Visa is challenging small restaurants, cafés and food trucks to stop accepting cash. The credit card company announced in a news release this week it is offering $500,000 to 50 eligible U.S.-based eateries to go 100 percent cashless. Restaurants signing up can get a gift of up to $10,000 from Visa to help pay for technology upgrades, the San Francisco-based company said. The businesses are asked to describe what cashless means for them, their employees and customers.
Visa has been trying to get the public and business to move beyond cash payment for years, but cash is still used to settle more transactions than any other means of exchange. “At Visa, we believe you can be everywhere you want to be, and that it should be easy to pay and be paid in more ways than ever — whether it’s a phone, card, wearable or other device,” Jack Forestell, Visa’s head of global merchant solutions, said in a statement. “We have an incredible opportunity to educate merchants and consumers alike on the effectiveness of going cashless.”

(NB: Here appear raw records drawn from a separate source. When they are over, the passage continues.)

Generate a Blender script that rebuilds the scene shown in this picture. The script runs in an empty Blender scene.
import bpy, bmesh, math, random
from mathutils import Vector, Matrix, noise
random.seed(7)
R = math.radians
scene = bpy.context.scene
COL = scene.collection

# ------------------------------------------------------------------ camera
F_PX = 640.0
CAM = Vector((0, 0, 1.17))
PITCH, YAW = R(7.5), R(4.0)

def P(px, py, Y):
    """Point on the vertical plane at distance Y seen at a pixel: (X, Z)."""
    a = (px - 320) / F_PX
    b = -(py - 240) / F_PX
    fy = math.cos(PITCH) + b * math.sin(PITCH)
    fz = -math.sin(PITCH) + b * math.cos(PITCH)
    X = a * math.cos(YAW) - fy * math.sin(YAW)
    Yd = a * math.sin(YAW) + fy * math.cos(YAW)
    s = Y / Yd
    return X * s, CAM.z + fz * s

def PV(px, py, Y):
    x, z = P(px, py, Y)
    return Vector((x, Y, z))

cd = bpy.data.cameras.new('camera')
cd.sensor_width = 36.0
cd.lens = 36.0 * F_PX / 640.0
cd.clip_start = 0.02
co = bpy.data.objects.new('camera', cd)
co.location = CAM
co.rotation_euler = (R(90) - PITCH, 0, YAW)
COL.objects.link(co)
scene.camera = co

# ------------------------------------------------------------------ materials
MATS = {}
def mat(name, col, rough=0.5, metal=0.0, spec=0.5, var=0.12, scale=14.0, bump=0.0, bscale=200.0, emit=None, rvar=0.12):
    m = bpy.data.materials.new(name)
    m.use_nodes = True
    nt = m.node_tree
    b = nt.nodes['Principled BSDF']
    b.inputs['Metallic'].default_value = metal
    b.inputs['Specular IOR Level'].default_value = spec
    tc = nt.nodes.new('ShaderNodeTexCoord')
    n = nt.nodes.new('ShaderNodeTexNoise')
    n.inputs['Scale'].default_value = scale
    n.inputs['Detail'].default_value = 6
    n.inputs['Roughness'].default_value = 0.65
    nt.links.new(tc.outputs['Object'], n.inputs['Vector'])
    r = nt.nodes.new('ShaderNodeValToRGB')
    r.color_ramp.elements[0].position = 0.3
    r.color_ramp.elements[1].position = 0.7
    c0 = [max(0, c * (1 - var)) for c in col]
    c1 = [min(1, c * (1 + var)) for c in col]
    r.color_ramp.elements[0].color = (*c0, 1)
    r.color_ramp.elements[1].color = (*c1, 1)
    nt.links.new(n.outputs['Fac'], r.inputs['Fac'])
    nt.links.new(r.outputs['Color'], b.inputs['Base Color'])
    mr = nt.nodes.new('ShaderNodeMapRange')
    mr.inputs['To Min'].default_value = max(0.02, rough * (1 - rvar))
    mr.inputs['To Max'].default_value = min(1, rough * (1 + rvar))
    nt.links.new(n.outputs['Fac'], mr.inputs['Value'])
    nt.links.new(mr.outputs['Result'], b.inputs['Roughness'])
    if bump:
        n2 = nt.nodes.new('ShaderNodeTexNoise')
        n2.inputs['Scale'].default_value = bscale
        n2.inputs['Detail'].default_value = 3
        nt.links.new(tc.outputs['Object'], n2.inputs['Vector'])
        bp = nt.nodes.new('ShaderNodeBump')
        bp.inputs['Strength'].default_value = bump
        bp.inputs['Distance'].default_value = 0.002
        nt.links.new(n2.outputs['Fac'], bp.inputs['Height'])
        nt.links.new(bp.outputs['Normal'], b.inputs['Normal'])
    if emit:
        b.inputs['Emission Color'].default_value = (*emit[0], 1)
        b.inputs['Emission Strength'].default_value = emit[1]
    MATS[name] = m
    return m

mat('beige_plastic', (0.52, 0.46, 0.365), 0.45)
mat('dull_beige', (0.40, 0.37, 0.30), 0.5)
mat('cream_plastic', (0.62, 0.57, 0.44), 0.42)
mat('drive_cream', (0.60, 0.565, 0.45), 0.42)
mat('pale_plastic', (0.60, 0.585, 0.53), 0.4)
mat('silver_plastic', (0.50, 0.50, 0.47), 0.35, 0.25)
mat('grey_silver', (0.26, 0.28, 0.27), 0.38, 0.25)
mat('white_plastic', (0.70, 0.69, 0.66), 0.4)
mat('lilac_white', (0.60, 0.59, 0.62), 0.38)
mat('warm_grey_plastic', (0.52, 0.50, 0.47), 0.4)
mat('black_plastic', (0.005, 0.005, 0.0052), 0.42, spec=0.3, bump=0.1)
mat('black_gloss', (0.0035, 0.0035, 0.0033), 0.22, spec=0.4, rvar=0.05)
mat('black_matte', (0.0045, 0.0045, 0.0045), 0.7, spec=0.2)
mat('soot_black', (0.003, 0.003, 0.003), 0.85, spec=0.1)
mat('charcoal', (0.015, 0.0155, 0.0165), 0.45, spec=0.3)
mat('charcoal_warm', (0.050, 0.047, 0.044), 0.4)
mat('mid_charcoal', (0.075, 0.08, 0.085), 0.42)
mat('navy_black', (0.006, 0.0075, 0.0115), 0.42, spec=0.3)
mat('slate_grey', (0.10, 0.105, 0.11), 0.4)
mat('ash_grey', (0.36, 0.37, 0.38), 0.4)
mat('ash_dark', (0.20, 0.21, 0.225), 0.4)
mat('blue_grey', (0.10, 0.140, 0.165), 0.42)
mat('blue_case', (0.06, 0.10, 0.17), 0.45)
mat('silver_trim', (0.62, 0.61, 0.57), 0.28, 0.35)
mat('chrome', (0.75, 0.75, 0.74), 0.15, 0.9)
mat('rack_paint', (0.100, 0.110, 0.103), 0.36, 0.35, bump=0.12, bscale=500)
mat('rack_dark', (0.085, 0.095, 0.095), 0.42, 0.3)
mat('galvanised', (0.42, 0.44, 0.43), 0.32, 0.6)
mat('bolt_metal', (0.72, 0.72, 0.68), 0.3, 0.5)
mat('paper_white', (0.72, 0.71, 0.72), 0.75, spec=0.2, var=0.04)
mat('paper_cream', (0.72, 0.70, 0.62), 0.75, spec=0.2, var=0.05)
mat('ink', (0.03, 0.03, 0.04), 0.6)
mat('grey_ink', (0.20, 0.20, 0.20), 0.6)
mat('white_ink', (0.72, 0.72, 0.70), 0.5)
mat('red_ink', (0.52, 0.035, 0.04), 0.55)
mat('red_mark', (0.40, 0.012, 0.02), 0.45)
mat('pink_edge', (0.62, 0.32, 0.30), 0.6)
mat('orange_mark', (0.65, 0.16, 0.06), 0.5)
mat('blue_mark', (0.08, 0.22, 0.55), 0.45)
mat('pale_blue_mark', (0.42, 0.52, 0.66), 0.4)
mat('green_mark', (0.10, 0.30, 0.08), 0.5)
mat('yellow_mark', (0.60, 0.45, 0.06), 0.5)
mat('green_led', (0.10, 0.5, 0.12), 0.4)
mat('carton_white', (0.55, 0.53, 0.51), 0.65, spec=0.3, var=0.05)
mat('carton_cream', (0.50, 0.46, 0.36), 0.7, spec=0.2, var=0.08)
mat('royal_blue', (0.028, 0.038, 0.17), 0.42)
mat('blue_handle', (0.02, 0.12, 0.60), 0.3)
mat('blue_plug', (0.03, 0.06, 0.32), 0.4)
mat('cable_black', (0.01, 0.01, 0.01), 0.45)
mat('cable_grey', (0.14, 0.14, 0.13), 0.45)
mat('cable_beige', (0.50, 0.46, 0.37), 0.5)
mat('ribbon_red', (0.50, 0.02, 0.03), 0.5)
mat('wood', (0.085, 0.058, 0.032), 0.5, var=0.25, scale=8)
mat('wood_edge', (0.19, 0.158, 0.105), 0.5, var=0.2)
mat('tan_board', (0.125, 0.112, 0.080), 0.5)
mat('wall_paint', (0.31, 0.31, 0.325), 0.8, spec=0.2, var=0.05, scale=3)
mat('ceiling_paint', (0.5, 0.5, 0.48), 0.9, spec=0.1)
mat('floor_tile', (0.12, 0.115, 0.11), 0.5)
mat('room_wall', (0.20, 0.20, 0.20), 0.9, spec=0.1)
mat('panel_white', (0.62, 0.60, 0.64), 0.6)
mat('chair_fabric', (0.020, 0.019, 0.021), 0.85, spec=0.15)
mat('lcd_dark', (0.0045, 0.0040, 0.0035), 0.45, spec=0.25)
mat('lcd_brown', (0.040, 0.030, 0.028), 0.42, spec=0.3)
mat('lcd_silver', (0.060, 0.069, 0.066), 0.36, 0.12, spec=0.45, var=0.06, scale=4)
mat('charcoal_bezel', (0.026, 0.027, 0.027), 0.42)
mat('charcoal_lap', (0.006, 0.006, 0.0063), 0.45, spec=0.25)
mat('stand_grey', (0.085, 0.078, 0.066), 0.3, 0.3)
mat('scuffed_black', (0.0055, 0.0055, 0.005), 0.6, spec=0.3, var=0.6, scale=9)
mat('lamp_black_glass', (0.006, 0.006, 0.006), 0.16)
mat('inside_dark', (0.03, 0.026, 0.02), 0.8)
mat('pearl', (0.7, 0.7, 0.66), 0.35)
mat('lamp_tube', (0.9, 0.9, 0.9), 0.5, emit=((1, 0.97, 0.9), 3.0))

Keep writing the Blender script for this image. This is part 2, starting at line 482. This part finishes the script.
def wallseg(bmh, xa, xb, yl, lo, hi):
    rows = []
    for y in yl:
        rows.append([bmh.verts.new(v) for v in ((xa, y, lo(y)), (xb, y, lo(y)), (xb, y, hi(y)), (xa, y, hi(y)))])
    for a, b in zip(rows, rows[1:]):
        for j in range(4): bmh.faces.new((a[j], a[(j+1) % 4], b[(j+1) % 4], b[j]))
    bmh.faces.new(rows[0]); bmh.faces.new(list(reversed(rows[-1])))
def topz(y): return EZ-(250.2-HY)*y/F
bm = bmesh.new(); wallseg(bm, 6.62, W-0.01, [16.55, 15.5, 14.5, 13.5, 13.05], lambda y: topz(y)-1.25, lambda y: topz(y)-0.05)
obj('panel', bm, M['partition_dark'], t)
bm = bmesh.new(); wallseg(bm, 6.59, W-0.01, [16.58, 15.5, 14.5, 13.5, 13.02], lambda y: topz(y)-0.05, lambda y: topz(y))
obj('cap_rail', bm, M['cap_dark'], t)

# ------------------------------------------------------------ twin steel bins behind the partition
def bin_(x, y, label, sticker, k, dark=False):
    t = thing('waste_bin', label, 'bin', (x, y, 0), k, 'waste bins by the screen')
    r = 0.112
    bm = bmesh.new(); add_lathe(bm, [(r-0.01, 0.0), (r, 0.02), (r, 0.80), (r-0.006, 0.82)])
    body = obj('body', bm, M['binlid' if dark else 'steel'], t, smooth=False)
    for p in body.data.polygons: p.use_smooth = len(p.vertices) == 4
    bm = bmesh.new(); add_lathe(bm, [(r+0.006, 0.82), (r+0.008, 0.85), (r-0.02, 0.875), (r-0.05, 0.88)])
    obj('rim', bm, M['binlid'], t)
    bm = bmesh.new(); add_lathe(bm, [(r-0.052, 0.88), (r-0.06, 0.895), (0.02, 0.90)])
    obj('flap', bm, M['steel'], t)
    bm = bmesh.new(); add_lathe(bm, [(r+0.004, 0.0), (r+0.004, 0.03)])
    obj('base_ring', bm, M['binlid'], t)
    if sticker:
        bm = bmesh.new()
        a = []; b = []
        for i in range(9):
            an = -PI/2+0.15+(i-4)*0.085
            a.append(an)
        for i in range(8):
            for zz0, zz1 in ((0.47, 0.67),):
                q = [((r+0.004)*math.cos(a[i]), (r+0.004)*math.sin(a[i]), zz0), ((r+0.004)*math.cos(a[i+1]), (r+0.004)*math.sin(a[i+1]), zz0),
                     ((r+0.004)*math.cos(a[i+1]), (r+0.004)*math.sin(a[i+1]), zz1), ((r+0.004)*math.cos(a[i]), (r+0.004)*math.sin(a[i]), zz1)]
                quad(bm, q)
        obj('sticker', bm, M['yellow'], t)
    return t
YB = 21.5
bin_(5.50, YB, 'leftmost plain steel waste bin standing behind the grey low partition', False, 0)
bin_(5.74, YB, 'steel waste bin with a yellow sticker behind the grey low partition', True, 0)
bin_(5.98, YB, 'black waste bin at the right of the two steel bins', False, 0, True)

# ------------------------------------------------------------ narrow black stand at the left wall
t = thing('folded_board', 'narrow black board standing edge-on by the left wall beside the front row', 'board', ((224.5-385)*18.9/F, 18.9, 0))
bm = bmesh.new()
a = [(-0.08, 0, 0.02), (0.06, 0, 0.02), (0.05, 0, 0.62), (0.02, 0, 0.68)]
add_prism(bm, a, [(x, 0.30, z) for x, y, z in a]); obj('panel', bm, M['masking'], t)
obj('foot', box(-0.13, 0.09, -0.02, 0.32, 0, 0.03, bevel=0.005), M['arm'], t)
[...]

Credit card companies charge processing fees to businesses for the plastic charges. “The important thing to realize is that going with ‘fast and easy’ is not always the best and most cost effective,” said Marco Carabjo, a credit expert, in 2013. “Typical merchant account companies can charge up to 5 percent of everything a company earns with prices consisting of merchant processing costs, gateway fees, interchange costs, Visa, MasterCard, American Express charges, statement fees and so on.”
But Visa said it recently conducted a study it said showed that if businesses in 100 cities transitioned from cash to digital, their cities could see net annual benefits of $312 billion. “In New York City alone, businesses could generate an additional $6.8 billion in revenue and save more than 186 million hours in labor, by making greater use of digital payments,” Visa said in a release. “This amounts to more than $5 billion annual costs savings for businesses in New York.” As of Dec. 31, there were 3.1 billion Visa credit cards and 141 billion total transactions, the company reported on its website.
When cash transactions are no more, banks, governments and others will have control over spending. Banks will use that control to increase their profits. Governments will use that control to try to stamp out some forms of crime. And churches will see a way to penalize someone who doesn’t go along with the soon coming worship laws.
“And he had power to give life unto the image of the beast, that the image of the beast should both speak, and cause that as many as would not worship the image of the beast should be killed. And he causeth all, both small and great, rich and poor, free and bond, to receive a mark in their right hand, or in their foreheads: And that no man might buy or sell, save he that had the mark, or the name of the beast, or the number of his name.” Revelation 13:15-17.